>> Start DATASET EXTRACT

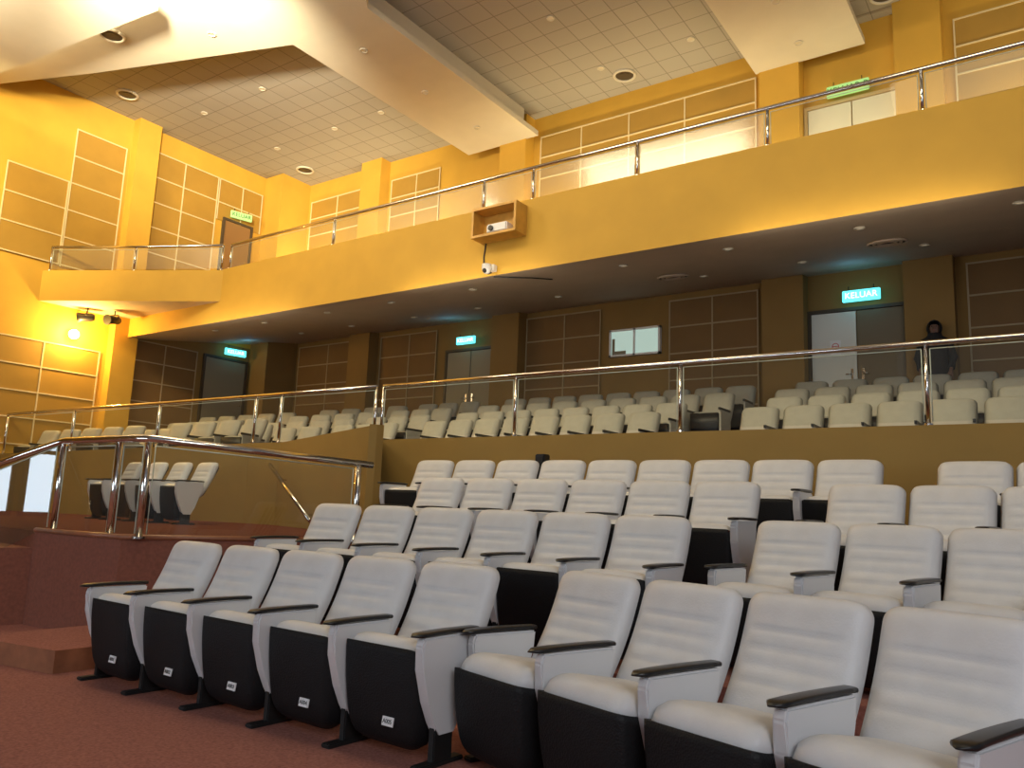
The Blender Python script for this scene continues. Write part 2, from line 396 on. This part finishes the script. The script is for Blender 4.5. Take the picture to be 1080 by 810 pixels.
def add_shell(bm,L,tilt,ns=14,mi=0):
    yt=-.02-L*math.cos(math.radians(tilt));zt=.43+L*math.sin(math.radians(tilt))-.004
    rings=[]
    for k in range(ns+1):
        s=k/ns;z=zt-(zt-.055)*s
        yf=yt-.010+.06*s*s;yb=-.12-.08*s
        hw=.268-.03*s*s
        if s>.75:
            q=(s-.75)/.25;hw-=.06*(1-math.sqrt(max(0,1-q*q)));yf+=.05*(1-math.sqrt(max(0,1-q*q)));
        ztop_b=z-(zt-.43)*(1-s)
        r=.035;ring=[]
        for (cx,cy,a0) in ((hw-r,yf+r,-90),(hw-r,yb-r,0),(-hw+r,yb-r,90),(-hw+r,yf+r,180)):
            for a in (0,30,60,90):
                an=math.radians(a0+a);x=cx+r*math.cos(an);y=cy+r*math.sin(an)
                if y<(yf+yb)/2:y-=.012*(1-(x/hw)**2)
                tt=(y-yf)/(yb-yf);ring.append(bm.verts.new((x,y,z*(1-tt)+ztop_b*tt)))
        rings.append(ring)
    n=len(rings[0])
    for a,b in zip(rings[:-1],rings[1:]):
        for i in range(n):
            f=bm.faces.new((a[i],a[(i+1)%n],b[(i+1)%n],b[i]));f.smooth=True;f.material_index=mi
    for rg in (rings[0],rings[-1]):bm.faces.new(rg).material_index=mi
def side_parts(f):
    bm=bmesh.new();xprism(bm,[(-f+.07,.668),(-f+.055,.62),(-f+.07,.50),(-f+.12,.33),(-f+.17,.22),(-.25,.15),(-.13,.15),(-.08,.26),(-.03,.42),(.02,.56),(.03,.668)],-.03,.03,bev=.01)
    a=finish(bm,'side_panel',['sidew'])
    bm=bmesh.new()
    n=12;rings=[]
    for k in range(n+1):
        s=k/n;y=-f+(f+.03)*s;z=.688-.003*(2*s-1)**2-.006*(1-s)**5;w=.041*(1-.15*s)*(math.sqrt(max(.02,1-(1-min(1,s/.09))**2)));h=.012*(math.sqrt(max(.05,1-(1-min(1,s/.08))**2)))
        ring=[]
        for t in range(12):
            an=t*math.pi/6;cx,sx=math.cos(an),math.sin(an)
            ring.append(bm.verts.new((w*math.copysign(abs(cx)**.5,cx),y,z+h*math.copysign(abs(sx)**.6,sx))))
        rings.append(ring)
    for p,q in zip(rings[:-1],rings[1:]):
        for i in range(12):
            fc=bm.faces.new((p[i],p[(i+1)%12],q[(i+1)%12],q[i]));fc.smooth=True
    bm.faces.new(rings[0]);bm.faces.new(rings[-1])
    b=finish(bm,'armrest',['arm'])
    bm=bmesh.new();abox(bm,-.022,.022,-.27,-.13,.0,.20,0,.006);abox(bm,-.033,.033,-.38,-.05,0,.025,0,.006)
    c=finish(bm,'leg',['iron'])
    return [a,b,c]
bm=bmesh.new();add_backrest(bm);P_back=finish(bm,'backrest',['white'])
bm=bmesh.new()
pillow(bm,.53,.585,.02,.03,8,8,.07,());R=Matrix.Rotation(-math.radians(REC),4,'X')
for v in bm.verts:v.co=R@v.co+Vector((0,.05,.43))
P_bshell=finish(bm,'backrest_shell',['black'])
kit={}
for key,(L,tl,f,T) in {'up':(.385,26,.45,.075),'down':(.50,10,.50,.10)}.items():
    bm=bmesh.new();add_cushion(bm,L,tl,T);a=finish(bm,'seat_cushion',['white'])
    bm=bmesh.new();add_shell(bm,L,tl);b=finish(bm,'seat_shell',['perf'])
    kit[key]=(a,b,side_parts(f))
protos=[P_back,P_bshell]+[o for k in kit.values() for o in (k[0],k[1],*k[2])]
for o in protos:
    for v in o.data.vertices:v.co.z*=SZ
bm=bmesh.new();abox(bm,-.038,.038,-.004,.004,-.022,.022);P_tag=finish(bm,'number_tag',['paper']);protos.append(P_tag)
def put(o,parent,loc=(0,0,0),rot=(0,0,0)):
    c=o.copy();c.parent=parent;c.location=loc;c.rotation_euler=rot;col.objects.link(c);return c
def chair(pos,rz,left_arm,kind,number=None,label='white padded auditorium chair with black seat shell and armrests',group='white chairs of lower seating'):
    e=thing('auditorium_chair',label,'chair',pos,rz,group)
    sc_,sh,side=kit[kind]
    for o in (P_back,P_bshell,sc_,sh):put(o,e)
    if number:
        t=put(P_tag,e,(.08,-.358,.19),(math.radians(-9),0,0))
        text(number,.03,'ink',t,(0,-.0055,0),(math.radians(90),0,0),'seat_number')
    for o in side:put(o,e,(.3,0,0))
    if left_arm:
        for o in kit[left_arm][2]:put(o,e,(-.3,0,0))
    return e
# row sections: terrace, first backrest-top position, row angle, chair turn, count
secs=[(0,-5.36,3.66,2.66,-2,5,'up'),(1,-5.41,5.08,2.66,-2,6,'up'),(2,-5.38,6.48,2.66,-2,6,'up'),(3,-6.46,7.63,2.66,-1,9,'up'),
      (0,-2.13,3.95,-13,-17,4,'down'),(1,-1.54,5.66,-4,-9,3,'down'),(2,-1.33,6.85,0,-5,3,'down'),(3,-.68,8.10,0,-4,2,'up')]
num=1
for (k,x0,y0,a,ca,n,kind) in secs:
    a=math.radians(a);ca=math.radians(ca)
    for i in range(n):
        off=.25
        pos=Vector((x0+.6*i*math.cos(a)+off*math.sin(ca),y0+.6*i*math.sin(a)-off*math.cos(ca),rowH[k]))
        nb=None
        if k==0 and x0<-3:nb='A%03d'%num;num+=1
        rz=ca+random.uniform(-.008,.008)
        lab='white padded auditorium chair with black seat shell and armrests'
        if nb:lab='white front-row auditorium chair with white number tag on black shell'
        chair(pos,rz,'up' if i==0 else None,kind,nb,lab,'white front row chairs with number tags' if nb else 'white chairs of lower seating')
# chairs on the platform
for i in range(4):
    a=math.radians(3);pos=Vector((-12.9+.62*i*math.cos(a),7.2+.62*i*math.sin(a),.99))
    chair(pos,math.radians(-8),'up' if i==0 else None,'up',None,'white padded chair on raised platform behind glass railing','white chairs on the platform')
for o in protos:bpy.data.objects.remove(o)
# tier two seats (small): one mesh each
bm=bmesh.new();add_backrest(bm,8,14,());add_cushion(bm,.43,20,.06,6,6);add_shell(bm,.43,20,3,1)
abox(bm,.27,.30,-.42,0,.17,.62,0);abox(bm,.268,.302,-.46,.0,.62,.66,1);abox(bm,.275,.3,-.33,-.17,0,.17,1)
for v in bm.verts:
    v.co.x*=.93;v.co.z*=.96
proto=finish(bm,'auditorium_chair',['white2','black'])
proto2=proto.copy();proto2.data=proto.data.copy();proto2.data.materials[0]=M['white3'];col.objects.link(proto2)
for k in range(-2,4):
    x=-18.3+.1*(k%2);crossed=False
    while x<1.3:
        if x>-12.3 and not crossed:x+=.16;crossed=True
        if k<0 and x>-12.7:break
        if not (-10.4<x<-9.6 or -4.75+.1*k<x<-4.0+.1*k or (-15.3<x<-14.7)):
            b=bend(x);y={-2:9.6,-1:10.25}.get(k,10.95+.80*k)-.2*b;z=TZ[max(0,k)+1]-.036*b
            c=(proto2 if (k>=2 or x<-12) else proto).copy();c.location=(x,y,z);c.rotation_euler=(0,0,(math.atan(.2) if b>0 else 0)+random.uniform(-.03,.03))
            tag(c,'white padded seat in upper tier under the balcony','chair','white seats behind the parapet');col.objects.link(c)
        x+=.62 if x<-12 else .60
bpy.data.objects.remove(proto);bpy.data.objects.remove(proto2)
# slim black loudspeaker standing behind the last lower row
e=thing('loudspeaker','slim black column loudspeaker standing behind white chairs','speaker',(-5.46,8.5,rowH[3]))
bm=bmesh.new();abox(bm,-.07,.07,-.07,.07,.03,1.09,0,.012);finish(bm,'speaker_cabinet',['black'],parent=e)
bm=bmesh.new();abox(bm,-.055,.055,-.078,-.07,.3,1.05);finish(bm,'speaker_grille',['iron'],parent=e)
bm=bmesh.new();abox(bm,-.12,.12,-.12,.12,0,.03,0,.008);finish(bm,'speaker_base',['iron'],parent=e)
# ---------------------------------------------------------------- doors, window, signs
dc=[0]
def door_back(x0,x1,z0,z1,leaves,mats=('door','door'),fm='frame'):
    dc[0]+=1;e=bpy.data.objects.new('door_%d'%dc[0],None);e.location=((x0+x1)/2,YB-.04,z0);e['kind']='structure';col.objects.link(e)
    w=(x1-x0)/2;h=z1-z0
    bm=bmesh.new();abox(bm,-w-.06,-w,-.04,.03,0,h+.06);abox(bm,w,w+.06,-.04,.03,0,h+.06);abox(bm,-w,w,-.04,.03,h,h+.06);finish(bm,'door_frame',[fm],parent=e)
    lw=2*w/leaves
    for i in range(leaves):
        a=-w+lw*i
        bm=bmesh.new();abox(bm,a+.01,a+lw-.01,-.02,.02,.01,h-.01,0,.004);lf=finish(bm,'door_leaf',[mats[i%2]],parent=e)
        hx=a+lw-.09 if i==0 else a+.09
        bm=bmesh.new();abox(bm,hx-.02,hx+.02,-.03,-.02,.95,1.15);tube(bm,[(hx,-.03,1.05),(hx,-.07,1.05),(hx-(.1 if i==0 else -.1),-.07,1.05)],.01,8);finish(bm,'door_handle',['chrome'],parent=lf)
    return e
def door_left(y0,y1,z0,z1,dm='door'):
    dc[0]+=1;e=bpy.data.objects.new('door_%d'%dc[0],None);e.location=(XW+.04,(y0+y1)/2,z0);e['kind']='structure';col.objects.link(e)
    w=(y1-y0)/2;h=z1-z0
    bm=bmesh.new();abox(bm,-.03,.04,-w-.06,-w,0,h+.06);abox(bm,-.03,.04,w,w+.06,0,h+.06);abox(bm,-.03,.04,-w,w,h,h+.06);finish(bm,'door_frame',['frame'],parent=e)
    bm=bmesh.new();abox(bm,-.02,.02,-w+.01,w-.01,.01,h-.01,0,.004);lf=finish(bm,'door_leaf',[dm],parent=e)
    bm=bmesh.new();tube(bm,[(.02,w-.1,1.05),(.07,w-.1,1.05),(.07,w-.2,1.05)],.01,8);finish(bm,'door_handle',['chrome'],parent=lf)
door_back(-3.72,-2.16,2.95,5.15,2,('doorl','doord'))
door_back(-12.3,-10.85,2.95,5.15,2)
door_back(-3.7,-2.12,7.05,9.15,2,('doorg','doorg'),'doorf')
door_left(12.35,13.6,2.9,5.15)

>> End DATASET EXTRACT

- **TASK INSTRUCTIONS**: Where a line above contains the string "uniform", copy that line.

- **TASK ANSWER**:
        rz=ca+random.uniform(-.008,.008)
            c=(proto2 if (k>=2 or x<-12) else proto).copy();c.location=(x,y,z);c.rotation_euler=(0,0,(math.atan(.2) if b>0 else 0)+random.uniform(-.03,.03))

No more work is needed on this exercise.